Justices Gorsuch and Alito on inconsistent application of "undue hardship" under ADA and Title VII

I was juuuust talking about this in my employment law course. As luck would have it, we discussed both disability accommodation (under the ADA) and religious accommodation (under Title VII). I, of course, explained that an employer is not required to accommodate an employee (under either statute) if the accommodation would impose an "undue hardship" on the employer.  

Now, here's the weird part . . . under the ADA, "undue hardship" means "significant difficulty or expense in light of the employer's financial resources, the number of individuals it employs, and the nature of its operations and facilities." Under Title VII, it means "more than a de minimis cost." Same phrase. Different meanings. (quotes from Small, link below).

The miniscule bar for religious accommodations under Title VII was placed by the Supreme Court in Trans World Airlines, Inc. v. Hardison. The end result is that employers face a far more demanding obligation to accommodate disability compared to religion. Notably, both USERRA (in addressing an employer's obligation to restore a returning servicemember to their prior position) and the ACA (providing breaks for nursing mothers) utilize the ADA standard.  

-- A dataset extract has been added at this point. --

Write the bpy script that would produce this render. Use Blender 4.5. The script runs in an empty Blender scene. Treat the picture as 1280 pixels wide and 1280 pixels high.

Yesterday, the Supreme Court denied certiorari in (decided not to hear) Small v. Memphis Light, Gas & Water. Justices Gorsuch and Alito penned a dissent from denial of cert. They wanted SCOTUS to take this religious accommodation case and "correct" the "mistake" of Hardison. The de minimis standard remains the definition of "undue hardship" for religious accommodations... for now. The current SCOTUS lineup seems pretty favorable to religious accommodations though, so the de minimis standard's days may be numbered.